3. The pulley as claimed in claim 2, wherein said electrical contact means comprises:

a plurality of electrically conductive balls situated to bridge the gap between said conductive plate and said wheel.

4. A wire annealing apparatus, which comprises:

a housing;

a pair of contact pulleys mounted upon said housing;

each said contact pulley comprising a driven shaft on said housing, a contact wheel rotatably mounted for substantially free movement on said shaft, and means for rotatably driving said shaft at substantially the rotational speed of the wire passing around said contact wheel;

power supply means having an output of sufficient potential difference to cause an annealing current to flow in the portion of the wire between said contact pulleys; and

low friction electrical connection means for connecting said power supply output and the contact wheels of said contact pulleys whereby said potential difference exits between said contact wheels.

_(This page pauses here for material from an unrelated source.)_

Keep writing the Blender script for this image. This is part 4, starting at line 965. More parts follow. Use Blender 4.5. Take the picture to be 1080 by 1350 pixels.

5. The wire annealing apparatus as claimed in claim 4, wherein said contact wheel is rotatably mounted on said shaft by interposing a bearing therebetween.

6. The annealing apparatus as claimed in claim 5, wherein the annealing current is prevented from flowing through said bearing.

7. The annealing apparatus as claimed in claim 6 wherein said low friction electrical connection means comprises:

a first electrical conductor mounted on said driven shaft for rotatable movement therewith; and

an electrical contact between said first electrical conductor and said contact wheel.

8. The annealing apparatus as claimed in claim 7 wherein said first electrical conductor is a conductive plate axially secured on said shaft in spaced parallel relation with said contact wheel.

9. The annealing apparatus as claimed in claim 8 wherein said electrical contact means comprises:

a plurality of electrically conductive contact balls situated between said plate and said contact wheel; and

retaining means for maintaining said balls in place.